The forward may not have won any titles with the Welsh side, but his impact was visible enough to make Manchester City swoop at the turn of the year, making Bony Africa's most expensive player ever in a deal worth up to £28 million.

With the benefit of hindsight, that’s probably when the forward’s luck took a turn for the worse.

No sooner had he made the quantum leap to join Manuel Pellegrini’s side than he departed for Afcon duty in Equatorial Guinea.

Ivory Coast won the tournament and Bony’s performances earned him a place in the CAF Team of the Tournament, but things were to turn sour on his return to Manchester.

Making a move in the winter often requires the player to hit the ground running, but the Afcon absence may have proved costly as Bony's integration into the City squad was delayed.

When he did finally return, he struggled for playing time; making just 10 league appearances - of which only two were starts - before the season's end.

Having scored nine before New Year, Bony would only score two more before the season's end.

Just when it seemed it couldn’t get worse, malaria hampered the forward’s pre-season, consequently affecting his fitness and further hindering his ability to establish himself at  City.

The context also didn't help, as the squad's focus and direction appeared to get lost during Pellegrini's last season in charge.

Bony made 26 appearances, but only 13 were starts, and he'd end the campaign with only four goals. Tellingly, he scored only half as many as wonderkid Kelechi Iheanacho, who comfortably outperformed the older player in his first Premier League season.

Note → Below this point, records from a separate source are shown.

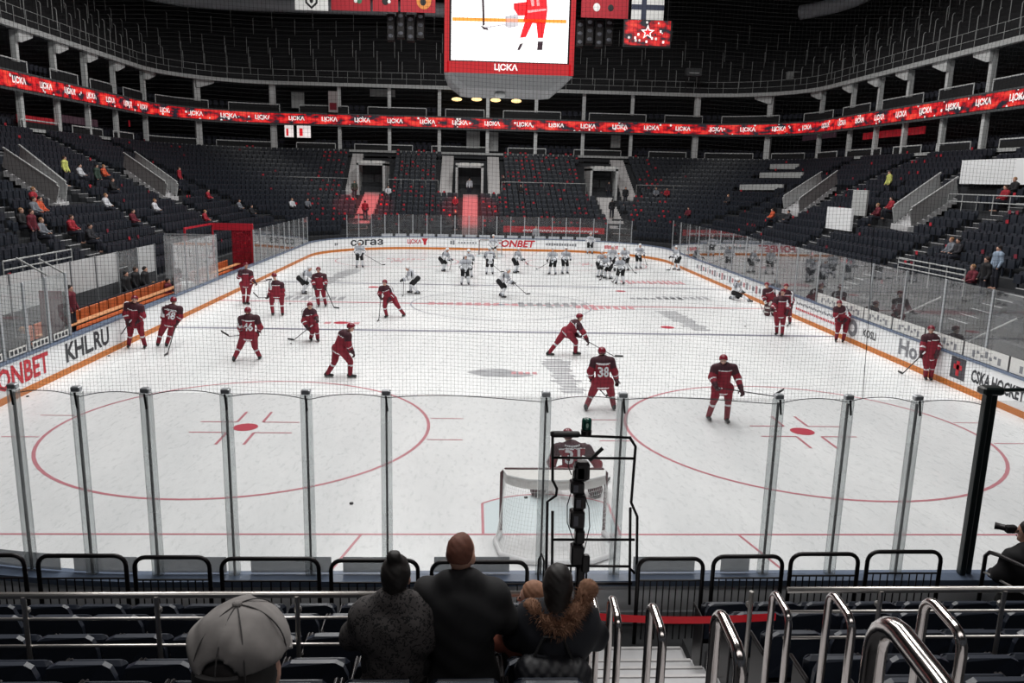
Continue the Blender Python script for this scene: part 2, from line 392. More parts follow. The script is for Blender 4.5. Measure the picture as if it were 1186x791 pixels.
# slots: 0 ice 1 red line 2 grey-blue line 3 crease 4 grey logo 5 red logo 6 red dot
def gl_half(y): return HW if 4.5 < y < 47.5 else (HW-RC)+math.sqrt(max(0, RC*RC-(min(abs(y-4.5), abs(y-47.5)))**2))
for gy in (0., 52.): rectl(-gl_half(gy), gy-.025, gl_half(gy), gy+.035, 1)
for by in (18.86, 33.14): rectl(-HW, by-.15, HW, by+.15, 2)
rectl(-HW, 25.88, HW, 26.12, 1); ringl((0, 26), 4.5, .06, 2); disc((0, 26), .2, 2)
for gy, d in ((0., 1), (52., -1)):
    cr = [(1.22, 0)]+[(1.83*math.sin(a), 1.83*math.cos(a)) for a in lsp(math.asin(1.22/1.83), -math.asin(1.22/1.83), 14)]+[(-1.22, 0)]
    cr = [(x, gy+d*y) for x, y in cr]
    flat(cr if d < 0 else cr[::-1], 3, .002)
    for i in range(len(cr)-1): seg(cr[i], cr[i+1], .05, 1, .004)
    for sx in (-1, 1): seg((sx*3.35, gy), (sx*4.27, gy-d*4), .05, 1)
    for sx in (-7, 7):
        c = (sx, gy+d*6); ringl(c, 4.53, .08, 1); disc(c, .3, 6)
        for a in (-1, 1):
            for b in (-1, 1):
                seg((c[0]+a*.32, c[1]+b*.42), (c[0]+a*1.22, c[1]+b*.42), .06, 1, .005); seg((c[0]+a*.32, c[1]+b*.42), (c[0]+a*.32, c[1]+b*1.3), .07, 1, .005)
                seg((c[0]+a*4.5, c[1]+b*.85), (c[0]+a*5.35, c[1]+b*.85), .05, 1, .005)
for x in (-7, 7):
    for y in (20.4, 31.6): disc((x, y), .3, 6)
def smudge(c, w, h, n, mi, seed, rot=0.):
    r = random.Random(seed); n = n*2
    for i in range(n):
        x = (i+.5)/n*w-w/2; hh = h*r.uniform(.5, 1); p = [(x-w/n*.36, -hh/2), (x+w/n*.36, -hh/2+h*r.uniform(-.1, .1)), (x+w/n*.33, hh/2), (x-w/n*.3, hh/2*r.uniform(.6, 1))]
        ca, sa = math.cos(rot), math.sin(rot); flat([(c[0]+a*ca-b*sa, c[1]+a*sa+b*ca) for a, b in p], mi, .003+.0002*(seed % 5))
def icept(u, v): p = onz(u, v, 0); return (p[0], p[1])
# advertising and team marks worn into the ice, as unreadable strokes
flat([icept(540, 431), icept(556, 428), icept(580, 427), icept(604, 431), icept(619, 435), icept(600, 437), icept(560, 436)], 4)
smudge(icept(651, 434), 4.6, 1.1, 7, 4, 3, PI/2*1.02); smudge(icept(790, 371), 5.2, 1.2, 6, 4, 4, PI/2*1.05)
smudge(icept(548, 352), 4.6, 1.0, 5, 5, 6); smudge(icept(640, 353), 3.6, 2.2, 4, 4, 7); smudge(icept(700, 356), 3., 1.6, 4, 5, 8)
smudge(icept(760, 346), 3.0, .8, 4, 4, 9); smudge(icept(392, 320), 7.5, 1.5, 8, 4, 11, PI/2*.93); smudge(icept(360, 345), 3.5, 2., 4, 4, 12)
smudge(icept(755, 327), 4.0, 2.0, 6, 5, 13); smudge(icept(790, 345), 3., 1.1, 4, 4, 14); smudge(icept(396, 374), 1.6, .5, 2, 5, 15); smudge(icept(607, 432), .9, .5, 2, 5, 16)
smudge(icept(470, 300), 3.0, .9, 4, 5, 17)
tag(ice.build('floor', [mIce, mRedLine, mBlueLine, mCrease, mGreyLogo, mRedLogo, mRedDot], origin=(0, 0, 0)), kind='structure')
und = MB(); und.box((0, 26, -.35), (120, 150, .4)); struct('floor_slab', und, mDeck)

# ---- dasher boards
def boards(pf, ss, H, label):
    c = pf(ss[len(ss)//2], .1); r = thing('dasher_board', label, 'rink boards', (c[0], c[1], 0))
    b = MB(); band(b, pf, ss, 0, .14, .0, H-.05); b.build('board_panel', mWhite, r)
    b = MB(); band(b, pf, ss, -.015, 0, .0, .19); b.build('kick_plate', mYellow, r)
    b = MB(); band(b, pf, ss, -.03, .24, H-.05, H+.02); b.build('cap_rail', mBlueCap, r); return r
bL = boards(leftp, lsp(4.5, 47.5, 2), 1.07, 'long white rink board in front of the team benches')
bR = boards(rightp, lsp(4.5, 47.5, 2), 1.07, 'long white rink board opposite the team benches, reading CSKA.HOCKEY')
bF = boards(farp, lsp(-SEND, SEND, 48), 1.07, 'white rink board at the far end behind the distant goal')
bN = boards(nearp, lsp(-SEND, SEND, 48), 1.38, 'rink board at the near end below the tall glass, seen from behind')
def ay(u, v, right): return onx(u, v, HW if right else -HW)[1]
def ad_side(s, y0, y1, z, h, mat, right, slant=0.):
    x = HW-.004 if right else -HW+.004
    X = (0, -1, 0) if right else (0, 1, 0)
    return text('advert', s, (x, (y0+y1)/2, z), X, (0, 0, 1), h, mat, bR if right else bL, w=abs(y1-y0), slant=slant)
ad_side('FONBET', 7.2, 10.1, .64, .62, mRedAd, False); ad_side('KHL.RU', 11.1, 14.0, .64, .6, mDkAd, False)
ad_side('CSKA.HOCKEY', 9.75, 7.35, .62, .4, mDkAd, True); ad_side('Ho', 13.95, 12.75, .64, .58, mGrAd, True); ad_side('KOSLI', 16.6, 15.6, .62, .3, mDkAd, True)
mb = MB(); x = HW-.006
mb.box((x, 10.45, .66), (.008, .75, .66), 0); mb.build('advert', M('dark_grey_logo_tile', (66, 64, 70), .5), bR)
mb = MB(); mb.box((x-.006, 10.45, .66), (.006, .16, .46)); mb.box((x-.006, 10.45, .7), (.006, .42, .15)); mb.build('advert', mRedAd, bR)
mb = MB(); mb.sphere((x, 17.5, .62), (.01, .42, .34), 16, 10); mb.sphere((x-.006, 17.5, .62), (.01, .2, .16), 12, 8, 1); mb.build('advert', [mGrAd, mWhite], bR)
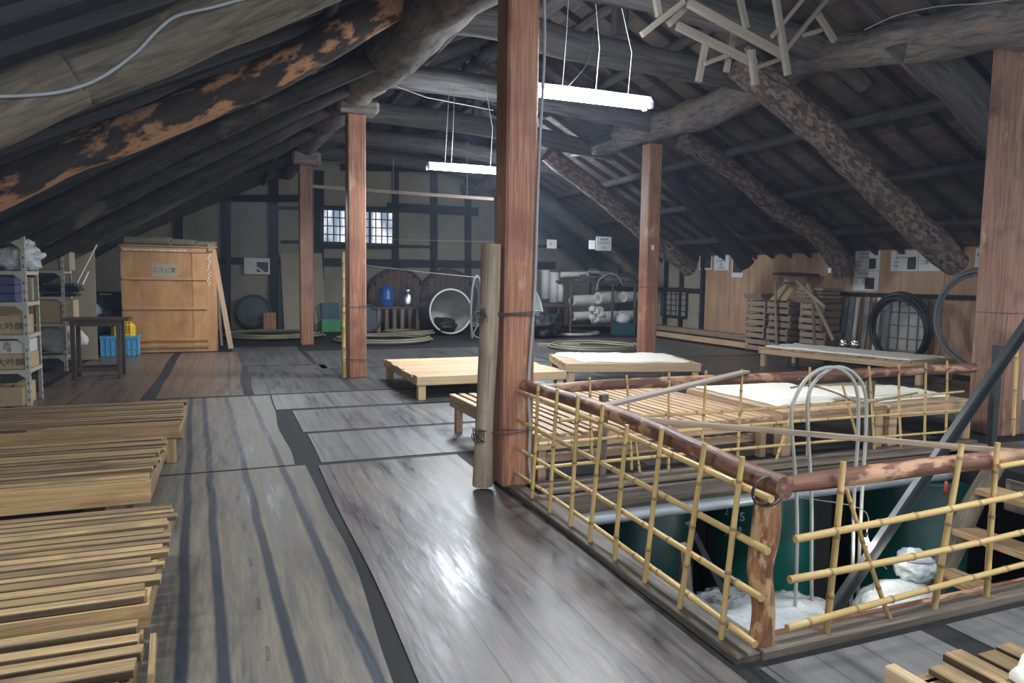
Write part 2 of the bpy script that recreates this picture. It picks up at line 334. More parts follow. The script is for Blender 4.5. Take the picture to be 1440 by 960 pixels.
        fs = [(j * nu + i, (j + 1) * nu + i, (j + 1) * nu + (i + 1) % nu, j * nu + (i + 1) % nu) for j in range(nv) for i in range(nu)]
        s.add(vs, fs, gs, rnd.random(), True); return s
    def build(s, name, m, parent=None, label=None, cat=None, group=None, kind=None, bevel=0):
        lo = V3([min(v[i] for v in s.v) for i in range(3)]); hi = V3([max(v[i] for v in s.v) for i in range(3)])
        org = V3(((lo.x + hi.x) / 2, (lo.y + hi.y) / 2, lo.z))
        me = bpy.data.meshes.new(name); me.from_pydata([v - org for v in s.v], [], s.f)
        ga = me.attributes.new('g', 'FLOAT_VECTOR', 'POINT'); ga.data.foreach_set('vector', [c for v in s.g for c in v])
        ra = me.attributes.new('r', 'FLOAT', 'POINT'); ra.data.foreach_set('value', s.r)
        me.polygons.foreach_set('use_smooth', s.sm); [me.materials.append(M[q]) for q in ([m] if isinstance(m, str) else m)]; me.polygons.foreach_set('material_index', s.mi); me.update()
        o = bpy.data.objects.new(name, me); col.objects.link(o)
        if parent: o.parent = parent; o.location = org - wloc(parent)
        else: o.location = org
        if bevel:
            b = o.modifiers.new('bevel', 'BEVEL'); b.width = bevel; b.segments = 1; b.limit_method = 'ANGLE'
        return tag(o, label, cat, group, kind)
def children(o): return [c for c in col.objects if c.parent == o]
def copy_tree(o, parent=None):
    c = o.copy(); col.objects.link(c); c.parent = parent
    for ch in children(o): copy_tree(ch, c)
    return c
def smooth(pts, k=5):
    """Catmull-Rom through the points; items may be (point, radius)"""
    out = []; n = len(pts)
    for i in range(n - 1):
        p = [pts[max(0, i - 1)], pts[i], pts[i + 1], pts[min(n - 1, i + 2)]]
        for j in range(k):
            t = j / k
            out.append([.5 * ((2 * p[1][a]) + (-p[0][a] + p[2][a]) * t + (2 * p[0][a] - 5 * p[1][a] + 4 * p[2][a] - p[3][a]) * t * t + (-p[0][a] + 3 * p[1][a] - 3 * p[2][a] + p[3][a]) * t ** 3) for a in range(len(p[1]))])
    out.append(list(pts[-1])); return out
def text(s, size, origin, xdir, ydir, m, parent, name='lettering', ext=.001, align='CENTER'):
    cu = bpy.data.curves.new('t', 'FONT'); cu.body = s; cu.size = size; cu.extrude = ext; cu.align_x = align; cu.align_y = 'CENTER'
    o = bpy.data.objects.new('t', cu); col.objects.link(o)
    dg = bpy.context.evaluated_depsgraph_get(); me = bpy.data.meshes.new_from_object(o.evaluated_get(dg)); bpy.data.objects.remove(o)
    x = V3(xdir).normalized(); y = V3(ydir).normalized(); z = x.cross(y)
    R = Matrix(((x.x, y.x, z.x), (x.y, y.y, z.y), (x.z, y.z, z.z)))
    for v in me.vertices: v.co = R @ v.co
    me.materials.clear(); me.materials.append(M[m]); me.name = name
    t = bpy.data.objects.new(name, me); col.objects.link(t); t.parent = parent; t.location = V3(origin) - wloc(parent); return t
def log(pts, k=6, n=14, wob=.16):
    """pts: (x,y,z,r)"""
    q = smooth(pts, k); b = MB(); b.tube([p[:3] for p in q], [p[3] for p in q], n, wob); return b
def PR(px, py, ax, v, r): p = P(px, py, ax, v); return (p.x, p.y, p.z, r)
def bamboo(p0, p1, r, step=.26):
    p0 = V3(p0); p1 = V3(p1); d = p1 - p0; ln = d.length; t = rnd.uniform(.05, step); pts = [p0]; rad = [r]; rr = [.25]
    side = V3((rnd.uniform(-1, 1), rnd.uniform(-1, 1), rnd.uniform(-1, 1))) * (.006 * ln)
    while t < ln - .03:
        for dt, k, q in ((-.012, 1.0, .05), (-.003, 1.16, .75), (.003, 1.16, .75), (.014, .96, .1)):
            u = (t + dt) / ln; pts.append(p0 + d * u + side * math.sin(PI * u)); rad.append(r * k * (1 - .18 * u)); rr.append(q)
        t += step * rnd.uniform(.75, 1.25)
    pts.append(p1); rad.append(r * .82); rr.append(.3)
    b = MB(); b.tube(pts, rad, 10, rr=rr); return b
def ringpts(c, r, nrm, n=48, a0=0, a1=2 * PI, jit=0):
    x, y, z = frame_of(nrm); c = V3(c); o = rnd.uniform(0, 50)
    m = n if abs(a1 - a0 - 2 * PI) < 1e-3 else n + 1
    return [c + (x * math.cos(a0 + (a1 - a0) * i / n) + y * math.sin(a0 + (a1 - a0) * i / n)) * (r * (1 + jit * noise.noise(V3((i * .12 + o, o, 0))))) for i in range(m)]

# ------------------------------------------------------------------ the setting
UL, UR, VN, VB = -4.9, 12.3, -2.0, 22.6       # left eave, right eave, open end, gable wall
RIDGE_U, RIDGE_Z = 4.75, 6.2
def zL(u): return RIDGE_Z - .49 * (RIDGE_U - u)
def zR(u): return 2.30 + .5165 * (UR - u)
HX0, HX1, HY0, HY1 = 2.08, 6.3, 2.40, 4.70      # stair opening
def S(b, name, m, parent=None, **k): return b.build(name, m, parent, kind=None if parent else 'structure', **k)

b = MB()
b.box(UL - .3, HX0, VN, VB + .3, -.22, 0); b.box(HX1, UR + .3, VN, VB + .3, -.22, 0)
b.box(HX0, HX1, VN, HY0, -.22, 0); b.box(HX0, HX1, HY1, VB + .3, -.22, 0)
S(b, 'floor', 'rubber')
b = MB(); b.box(UL, UR + 2, VN, 12, -2.75, -2.65); S(b, 'floor.001', 'rust_tank')
b = MB(); b.box(-.5, -.4, VN, 12, -2.65, -.22); S(b, 'wall_cellar_left', 'rust_tank')
b = MB(); b.box(-.5, UR + 1, 9, 9.1, -2.65, -.22); S(b, 'wall_cellar_back', 'rust_tank')
b = MB(); b.box(UR, UR + .1, VN, 12, -2.65, -.22); S(b, 'wall_cellar_right', 'rust_tank')
# edge timbers of the stair opening
b = MB(); b.box(HX0 - .13, HX0, HY0 - .1, 4.94, -.02, .035); S(b, 'trim_1', 'old_plank', bevel=.006)
b = MB(); b.box(HX0 - .02, HX0 + .10, HY0, HY1, -.24, .02); S(b, 'trim_2', 'old_plank', bevel=.006)
b = MB(); b.box(HX0, 6.9, HY0 - .11, HY0 - .005, -.2, .04); S(b, 'trim_3', 'old_plank', bevel=.006)
b = MB(); b.box(HX0, 6.9, HY0, HY0 + .07, -.22, .015); S(b, 'trim_4', 'rail_log', bevel=.006)
b = MB(); b.box(HX0 + .1, HX1 + .3, HY1 - .1, HY1 + .02, -.15, -.0); S(b, 'trim_5', 'old_plank', bevel=.01)
b = MB(); b.tube([(HX0 + .12, HY1 - .15, -.16), (HX1, HY1 - .15, -.16)], .05, 12); S(b, 'trim_6', 'galv')
y = HY1 + .02
for i, (w, h) in enumerate(((.10, .03), (.09, .05), (.08, .035))):
    b = MB(); b.beam((HX0 + .08, y + w / 2, h / 2), (7.0, y + w / 2 + rnd.uniform(-.01, .01), h / 2), w - .012, h); S(b, 'trim_%d' % (7 + i), 'old_plank', bevel=.006); y += w

# floor sheets
def printed_marks(parent, pts):
    b = MB()
    for x, y in pts:
        for i in range(6):
            for k in range(3): b.box(x + k * .006 + rnd.uniform(0, .003), x + k * .006 + .004, y + i * .022, y + i * .022 + rnd.uniform(.006, .014), .0078, .0082)
    b.build('printed_marks', 'black', parent, kind='stuff')
def sheet(x0, x1, y0, y1, m, lab, wob=.02, z=.006):
    n = 26; b = MB(); pts = []
    o = rnd.uniform(0, 99)
    def wv(t, k): return wob * noise.noise(V3((t * .7 + o, k * 9.1, o)))
    L_ = [(x0 + wv(y0 + (y1 - y0) * i / n, 1), y0 + (y1 - y0) * i / n) for i in range(n + 1)]
    R_ = [(x1 + wv(y0 + (y1 - y0) * i / n, 2), y0 + (y1 - y0) * i / n) for i in range(n + 1)]
    vs = []
    for (a, c), (d, e) in zip(L_, R_):
        vs += [(a, c, z), (d, e, z), (a, c, 0.001), (d, e, 0.001)]
    fs = []
    for i in range(n):
        k = 4 * i; fs += [(k, k + 1, k + 5, k + 4), (k + 2, k, k + 4, k + 6), (k + 1, k + 3, k + 7, k + 5)]
    fs += [(2, 3, 1, 0), (4 * n, 4 * n + 1, 4 * n + 3, 4 * n + 2)]
    b.add(vs, fs, [V3(v) for v in vs], rnd.random())
    return b.build('floor_sheet', m, None, lab, 'floor sheet', 'dark sheets laid over the attic floor')
s0 = sheet(-.95, .60, -.8, 6.15, 'mat_near', 'striped dark floor sheet running beside the slatted benches at lower left', .05, .007)
printed_marks(s0, [(.02 + (5.4 - v) * .04, v) for v in (5.3, 4.65, 4.05, 3.5, 3.0, 2.6)])
sheet(-1.15, .48, 6.2, 10.0, 'mat_near', 'floor sheet beyond the striped one, alongside the farthest left bench', .05, .005)
sheet(.68, 1.90, -.8, 6.10, 'mat_mid', 'large glossy dark sheet between the black strip and the bamboo fence', .03, .007)
sheet(.72, 3.3, 6.20, 7.40, 'mat_blue', 'blue-grey sheet left of the thick centre post, nearest of the cross-laid ones', .02, .006)
sheet(.68, 3.2, 7.50, 8.75, 'mat_blue', 'blue-grey cross-laid sheet between two thin black gaps, second from the centre post', .02, .006)
sheet(.50, 3.3, 8.88, 10.0, 'mat_blue', 'cross-laid sheet in front of the small pale bench left of the centre post', .02, .006)
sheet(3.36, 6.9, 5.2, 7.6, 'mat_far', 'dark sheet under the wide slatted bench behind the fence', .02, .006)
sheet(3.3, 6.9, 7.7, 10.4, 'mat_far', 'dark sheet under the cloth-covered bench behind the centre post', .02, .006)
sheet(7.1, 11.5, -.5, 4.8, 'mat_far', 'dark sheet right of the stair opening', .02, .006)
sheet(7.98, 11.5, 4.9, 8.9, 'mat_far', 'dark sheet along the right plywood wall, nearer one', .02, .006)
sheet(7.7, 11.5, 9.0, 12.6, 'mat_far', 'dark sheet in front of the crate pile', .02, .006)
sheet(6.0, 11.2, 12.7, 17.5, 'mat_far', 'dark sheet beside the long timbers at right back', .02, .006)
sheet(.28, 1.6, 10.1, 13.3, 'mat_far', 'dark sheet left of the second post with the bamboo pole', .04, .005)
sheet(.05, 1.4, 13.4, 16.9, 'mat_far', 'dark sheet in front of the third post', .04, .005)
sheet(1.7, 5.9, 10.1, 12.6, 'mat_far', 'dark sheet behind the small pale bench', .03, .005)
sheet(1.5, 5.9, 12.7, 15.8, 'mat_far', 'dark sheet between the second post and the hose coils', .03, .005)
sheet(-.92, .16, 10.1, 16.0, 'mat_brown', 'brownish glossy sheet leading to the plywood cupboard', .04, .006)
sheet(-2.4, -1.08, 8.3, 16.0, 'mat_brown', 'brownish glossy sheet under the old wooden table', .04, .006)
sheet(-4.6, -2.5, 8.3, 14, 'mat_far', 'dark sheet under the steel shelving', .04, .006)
sheet(2.02, 2.95, .5, 2.24, 'mat_blue', 'small grey sheet at the near corner of the bamboo fence', .01, .007)
sheet(3.12, 6.5, -.5, 2.24, 'mat_blue', 'grey sheet at lower right in front of the log rail', .01, .007)

# walls
b = MB(); b.box(UL - .1, UR + .1, VB, VB + .12, 0, 7); wb = S(b, 'wall_back', 'plaster')
b = MB(); b.box(UL - .12, UL, VN, VB, 0, 1.4); S(b, 'wall_left', 'plaster')
b = MB(); b.box(UR, UR + .12, VN, VB, 0, 2.32); wr = S(b, 'wall_right', 'plaster')
def wtimber(pts, w, name='timber'):
    b = MB(); p0 = P(*pts[0], 'y', VB - .05); p1 = P(*pts[1], 'y', VB - .05)
    b.beam(p0, p1, w if abs((p1 - p0).z) > .5 else .12, .12 if abs((p1 - p0).z) > .5 else w, up=(0, 1, 0) if abs((p1 - p0).z) > .5 else (0, 0, 1)); b.build(name, 'black_timber', wb)
for x, w in ((251, .22), (318, .26), (385, .26), (449, .26), (556, .2), (610, .22), (658, .2), (700, .2)):
    wtimber(((x, 240), (x, 470)), w, 'timber_post')
for a, c, w in (((280, 279), (420, 279), .2), ((240, 366), (400, 367), .2), ((430, 368), (780, 373), .24), ((385, 292), (420, 293), .1), ((450, 346), (560, 347), .14), ((545, 291), (672, 298), .28), ((560, 346), (612, 347), .08), ((395, 340), (430, 340), .08), ((452, 292), (556, 294), .12), ((480, 235), (740, 240), .2), ((250, 400), (320, 400), .07), ((700, 345), (820, 347), .1)):
    wtimber((a, c), w, 'timber_rail')
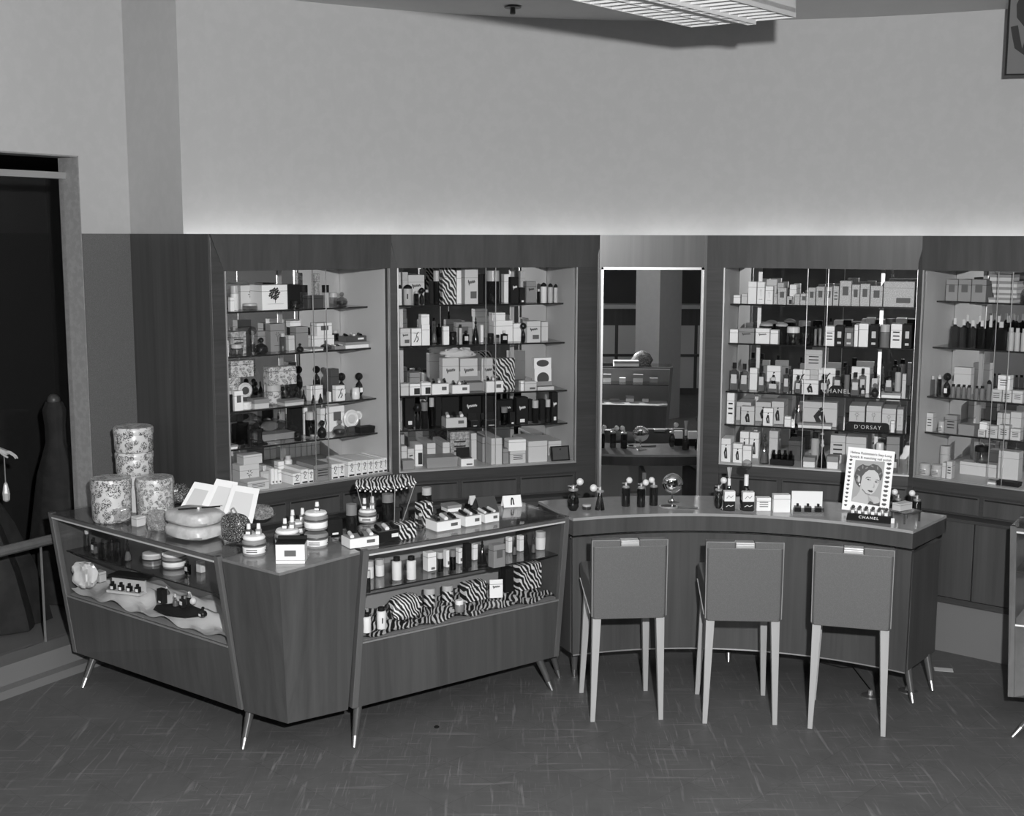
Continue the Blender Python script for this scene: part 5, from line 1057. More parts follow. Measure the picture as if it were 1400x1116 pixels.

Par for the course with managerial changes often means a change in playing style and personnel, and Pep Guardiola immediately tried to jettison the forward.

Loaned to Stoke City, the frontman couldn’t replicate the form he showed at Swansea and fell out of favour with Mark Hughes.

Not even a return to the Liberty Stadium in the summer of 2017 could spark the one-time African champion into finding his best form. The Swans, who had abandoned attacking principles from his first spell, struggled for goals and were relegated.

Bony, by now struggling with knee problems, was largely a bystander.

He departs, albeit on loan, to Qatari side Al-Arabi probably with a feeling of what might have been had circumstances been different: the timing of his City move, the lack of appearances, illness and injury slowing him down, Pellegrini's loss of control, and the last few nomadic, unhappy years.

They may seem like a long time ago, but Bony's goals at Vitesse and Swansea ensured he was once Africa's most expensive player, and the impact he enjoyed earlier in his career ought not be forgotten amidst his more recent struggles.

Had a few small factors been different, Bony might be departing British football as one of the most decorated African players of his generation.